A study of the DR23 dye photocatalytic degradation utilizing a magnetic hybrid nanocomposite of MIL-53(Fe)/CoFe2O4: Facile synthesis and kinetic investigations

Abstract

In this research, cobalt ferrite (CoFe2O4) magnetic nanoparticles as well as MIL-53(Fe) structure were synthesized by the hydrothermal and solvothermal methods, respectively. Moreover, magnetic composites of MIL-53(Fe)/CoFe2O4 nanoparticles with different cobalt ferrite loadings (i.e.; 0.05, 0.1 and 0.2 g) were prepared via the solvothermal method. The main novelty of the present research was to synthesize a magnetic composite of MIL-53(Fe)/CoFe2O4 nanoparticles in order to perform rapid photodegradation of Direct Red 23 (DR23) dye under the LED visible light irradiation. Good magnetic properties of the fabricated composite led to easy separation and rapid retrieval of the catalyst from the reaction mixture. Effects of operational variables such as the initial dye concentration, photocatalyst loading and solution pH upon the performance of synthesized materials were understudied. Characterizations of the prepared photocatalysts were performed through the XRD, SEM, TEM, EDX, FTIR, as well as VSM, DRS, BET-BJH and EIS analyses. Results of the XRD, SEM and FTIR analyses confirmed successful synthesis of CoFe2O4, MIL-53(Fe) and their magnetic composites. Moreover, the desired magnetic value of 28.5 emu/g at 8128 Oe was determined for the MIL-53(Fe)/0.1gCoFe2O4 material.
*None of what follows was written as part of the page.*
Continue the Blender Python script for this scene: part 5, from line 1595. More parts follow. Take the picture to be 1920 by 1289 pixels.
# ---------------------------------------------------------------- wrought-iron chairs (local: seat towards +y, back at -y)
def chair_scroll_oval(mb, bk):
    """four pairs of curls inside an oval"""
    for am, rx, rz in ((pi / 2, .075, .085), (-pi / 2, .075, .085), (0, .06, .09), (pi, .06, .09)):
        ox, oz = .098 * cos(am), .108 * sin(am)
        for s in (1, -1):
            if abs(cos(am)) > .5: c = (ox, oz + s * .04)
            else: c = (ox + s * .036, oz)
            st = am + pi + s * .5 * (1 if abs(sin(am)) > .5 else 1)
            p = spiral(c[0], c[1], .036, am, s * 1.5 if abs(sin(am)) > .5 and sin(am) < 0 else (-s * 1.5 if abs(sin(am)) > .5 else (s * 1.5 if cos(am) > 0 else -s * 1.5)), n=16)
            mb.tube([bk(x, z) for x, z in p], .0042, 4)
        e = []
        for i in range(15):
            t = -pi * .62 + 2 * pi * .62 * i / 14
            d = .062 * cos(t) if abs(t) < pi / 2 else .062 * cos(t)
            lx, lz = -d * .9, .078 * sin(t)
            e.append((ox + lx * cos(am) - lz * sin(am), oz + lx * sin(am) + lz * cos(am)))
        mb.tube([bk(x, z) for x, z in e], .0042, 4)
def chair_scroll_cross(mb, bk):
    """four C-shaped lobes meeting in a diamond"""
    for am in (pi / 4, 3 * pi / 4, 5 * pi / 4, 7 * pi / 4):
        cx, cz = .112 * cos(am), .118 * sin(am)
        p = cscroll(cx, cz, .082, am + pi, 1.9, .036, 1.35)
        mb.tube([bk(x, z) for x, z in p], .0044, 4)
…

Furthermore, the highest light absorption intensity by this composite was obtained through the UV–Visible DRS analysis. In addition, the value of optical bandgap energy (Eg) for the aforementioned composite was determined to be 2.1 eV. Furthermore, the BET surface areas of the MIL-53(Fe), MIL-53(Fe)/0.1gCoFe2O4 and CoFe2O4 species were evaluated to be 13, 34 and 52 m2/g, respectively. Finally, the photocatalytic degradation of the DR23 over the MIL-53(Fe)/0.1gCoFe2O4 was revealed to be 99.35% after 80 min of duration under the LED irradiations. This was higher than the rest of other understudied materials. In addition, results displayed that, the hydroxyl radicals (OH) as well as photo-generated holes (h+) were the main active species in photocatalytic degradation process undertaken. Ultimately, sufficient yet simple rate law models of the aforementioned dye degradation implementing first- and second-order chemical kinetics upon the prepared catalysts were developed.